ExxonMobil Corp. (NYSE: XOM) asked a federal court on June 15 to throw out a subpoena that would force the oil company to hand over decades of documents as part of a wide-ranging inquiry into whether it misled investors about climate change risks.
In its filing in a U.S. district court, Exxon said Massachusetts Attorney General Maura Healey overreached with her April subpoena and that it violated constitutional amendments on free speech, unreasonable search and seizure and equal protection.
The Massachusetts attorney general's office said it was reviewing the motion.
The move by the world's largest publicly traded oil company is the latest in its high-stakes battle with a coalition of state attorneys general who said in March they would go after Exxon and try to force Congress to tackle climate change.
Exxon also pushed back against a raft of shareholder proposals last month asking it to show how it will react to the Paris agreement among 195 governments that aims to limit the rise in global temperatures to 2 degrees Celsius (3.6 F) by curbing carbon emissions from fossil fuels.

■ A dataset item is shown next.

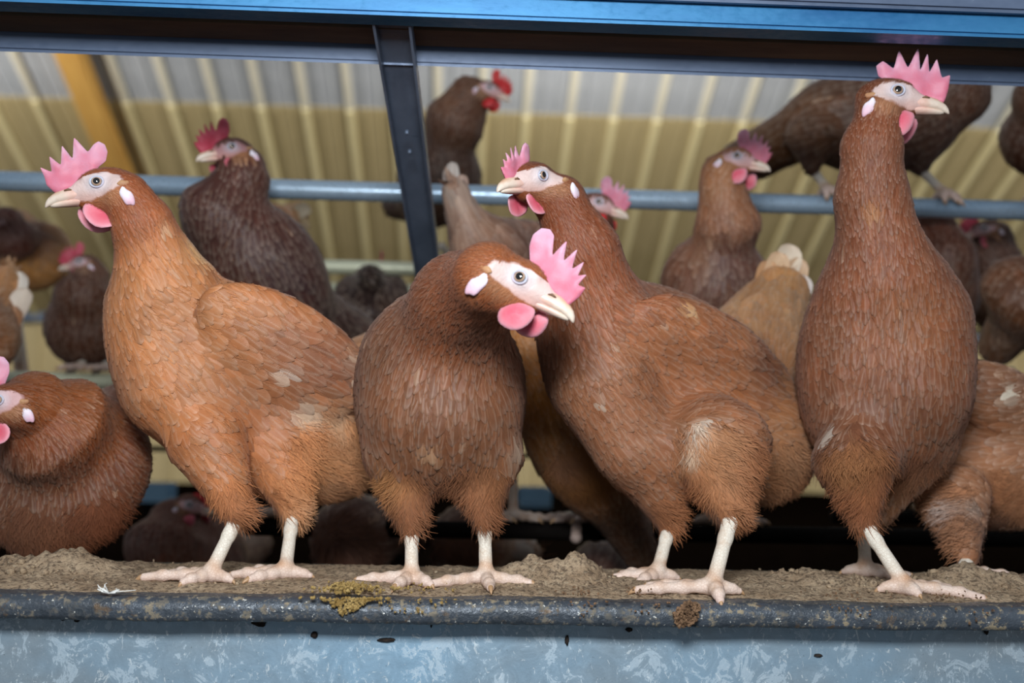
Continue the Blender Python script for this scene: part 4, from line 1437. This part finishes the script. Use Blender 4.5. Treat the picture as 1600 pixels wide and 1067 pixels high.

The subpoena from Healey comes amid claims by prosecutors that Exxon executives contradicted papers published by company scientists about the threats of climate change. The subpoena also seeks any Exxon communications with free-market business groups that doubt the efficacy of clamping down on emissions or climate science itself.
Exxon said in its filing the subpoena seeks documents outside of the statute of limitations and that activist groups encouraged opening inquiries.
"The great irony here is that we've acknowledged the risks of climate change for more than a decade, have supported a carbon tax as the better policy option and spent more than $7 billion on research and technologies to reduce emissions," said Exxon spokesman Alan Jeffers. "It should make people question what this is really all about."
The attorneys general have based their inquiries on whether Exxon's alleged soft-pedaling of climate risks or carbon regulation amounted to securities fraud.
In the past, current or former Exxon chief executives have said climate models are not entirely perfect, that curbing emissions could condemn the world's poor to darkness, and that humans may need to adapt to changing weather and rising sea levels.
At a seminar in May on climate change law, Columbia Law School professor Merritt B. Fox said Exxon's comments might not be material for investors.
That is because investors get information on climate change from many sources and Exxon would probably not be able to alter the "total mix" of publicly available information.
"The market was well supplied with information about climate change from a variety of sources," said Fox, who acknowledged the importance of climate change but expressed skepticism about the legal strategy of prosecutors.
On June 13, five Republican congressmen told U.S. Attorney General Loretta Lynch in a letter the states' inquiries were wrongly treating a policy issue as a law enforcement matter.
The case is 4:16-cv-00469-A in U.S. District Court for the Northern District of Texas, Fort Worth division.